Extract each line containing the string "parts".

+++

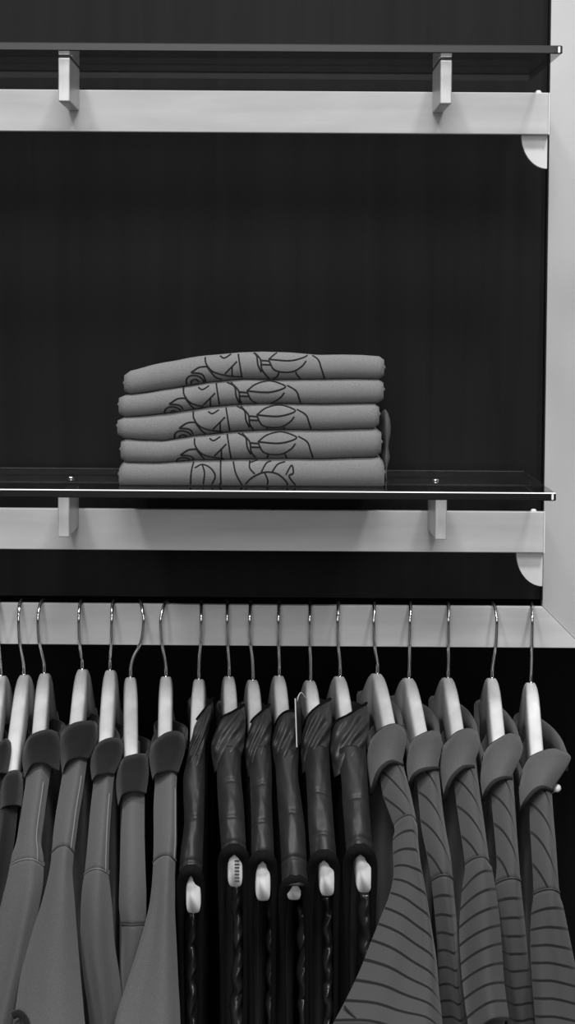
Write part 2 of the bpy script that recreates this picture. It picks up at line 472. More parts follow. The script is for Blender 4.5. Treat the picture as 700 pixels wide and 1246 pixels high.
for i in range(5): fold_shirt(i)
# a bundled garment behind the stack, its end showing at the right
def sleeve_roll():
    root = empty('rolled_garment', (.115, 1.90, zglass))
    tag(root, 'dark grey bundled garment peeking out behind the right end of the shirt stack', 'garment')
    V = []; Fc = []; n = 24; rows = 26
    xr = at(468.6, 520, 1.90).x
    top = at(470, 499, 1.90).z
    for r_ in range(rows):
        t = r_/(rows-1); z = zglass+.0006+(top-zglass)*t
        lob = math.exp(-((t-.74)/.24)**2)+.62*math.exp(-((t-.30)/.12)**2)
        close = math.sqrt(max(.03, 1-max(0, (t-.86)/.14)**2))
        w = (.0016+.0046*lob)*close
        for k in range(n):
            a = 2*pi*k/n
            V.append((xr+w*cos(a)*(1+.08*sin(3*a+7*t)), 1.90+(.026+.8*w)*close*sin(a), z))
    for r_ in range(rows-1):
        for k in range(n): Fc.append((r_*n+k, r_*n+(k+1) % n, (r_+1)*n+(k+1) % n, (r_+1)*n+k))
    Fc.append(tuple(range(n))[::-1]); Fc.append(tuple((rows-1)*n+k for k in range(n)))
    mesh_obj('fabric', V, Fc, M['tee_dark'], root)

# ------------------------------------------------------------------ hangers
class Hang: pass
UT = .2                                     # half length of a hanger
def make_hanger(top, bulge, neck, tip, label, mark=False, reach=.176):
    """top, bulge, neck: (pixel x, pixel y) of the hook; tip: pixel of the middle of the end facing us"""
    H = Hang()
    N = at(neck[0], neck[1], YW); T = at(tip[0], tip[1], YW-UT)
    H.N = N; H.slope = (T.x-N.x)/UT
    c = .021
    drop = N.z-(T.z+.016)
    H.k = math.sqrt((drop+c)**2-c*c)/UT; H.c = c
    H.x = lambda u: N.x+H.slope*u
    H.zt = lambda u: N.z-(math.sqrt((H.k*u)**2+c*c)-c)
    us = [i*.01 for i in range(21)]
    ys = [proj((H.x(u), YW-u, H.zt(u)))[1] for u in us]
    H.ytip = ys[-1]
    H.u_of_y = lambda y: interp(ys, us, y)
    root = empty('clothes_hanger', (N.x, YW, RAIL['lower'][1]))
    tag(root, label, 'hanger', 'wooden hangers on the rail')
    # wooden body: one bent piece, rounded section, both arms
    V, Fc = [], []; n = 20; st = []
    K = 48
    for i in range(K+1):
        a = -1+2*i/K; st.append(reach*math.copysign(abs(a)**.9, a))
    for u in st:
        e = abs(u)/reach
        hgt = .046-.010*e; w = .0078
        # slightly fuller shoulders as on a contoured hanger
        end = 1.0
        if e > .965: end = 1-.24*((e-.965)/.035)**2.2
        z1_ = H.zt(u); z0_ = z1_-hgt-.004*(1-e); zc = (z1_+z0_)/2; hh = (z1_-z0_)/2*end; ww = w*(.4+.6*end)*(1-.16*max(0, 1-e/.16)**2)
        for k in range(n):
            a = 2*pi*k/n; p = 2/4.6
            V.append((H.x(u)+ww*math.copysign(abs(cos(a))**p, cos(a)), YW-u, zc+hh*math.copysign(abs(sin(a))**p, sin(a))))
    for i in range(K):
        for k in range(n): Fc.append((i*n+k, i*n+(k+1) % n, (i+1)*n+(k+1) % n, (i+1)*n+k))
    Fc.append(tuple(range(n))[::-1]); Fc.append(tuple(K*n+k for k in range(n)))
    body = mesh_obj('wooden_body', V, Fc, M['hanger'], root)
    # hook: straight shank, belly in front of the rail, over its top and down behind
    zr = RAIL['lower'][1]; rw = .0019
    bx = at(bulge[0], bulge[1], YW-.022); tx = at(top[0], top[1], YW)
    dx = (tx.x-bx.x)
    pts = [(N.x, YW, N.z-.012), (N.x, YW, N.z+.004), (N.x*.97+bx.x*.03, YW-.0015, N.z+.012),
           (N.x*.75+bx.x*.25, YW-.008, zr-.056), (bx.x*.8+N.x*.2, YW-.017, zr-.038), (bx.x, YW-.0215, bx.z),
           (bx.x+dx*.25, YW-.018, zr-.006), (bx.x+dx*.6, YW-.010, zr+.0015), (tx.x, YW, zr+rw+.0008),
           (tx.x+dx*.2, YW+.010, zr+.0005), (tx.x+dx*.3, YW+.018, zr-.008), (tx.x+dx*.2, YW+.021, zr-.022), (tx.x+dx*.1, YW+.018, zr-.034)]
    V, Fc = wire(pts, rw, 10, smooth_n=70)
    mesh_obj('hook', V, Fc, M['chrome'], root)
    # little collar where the wire enters the wood
    V, Fc = wire([(N.x, YW, N.z-.001), (N.x, YW, N.z+.0012)], [.0028, .0022], 12); mesh_obj('ferrule', V, Fc, M['chrome'], root)
    if mark:
        parts = []
        for k in range(7):
            P = at(tip[0]+2.0, tip[1]-12.5+k*4.1, YW-UT-.0008)
            parts.append(box_data(P.x-.0024, P.x+.0024, YW-UT-.0016, YW-UT+.004, P.z-.0005, P.z+.0005))
        V, Fc = merge(parts); tag(mesh_obj('size_mark', V, Fc, M['marking'], root, smooth=False), 'row of short dark printed dashes')
    return H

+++

Response to the exercise
Write part 2 of the bpy script that recreates this picture. It picks up at line 472. More parts follow. The script is for Blender 4.5. Treat the picture as 700 pixels wide and 1246 pixels high.
        parts = []
            parts.append(box_data(P.x-.0024, P.x+.0024, YW-UT-.0016, YW-UT+.004, P.z-.0005, P.z+.0005))
        V, Fc = merge(parts); tag(mesh_obj('size_mark', V, Fc, M['marking'], root, smooth=False), 'row of short dark printed dashes')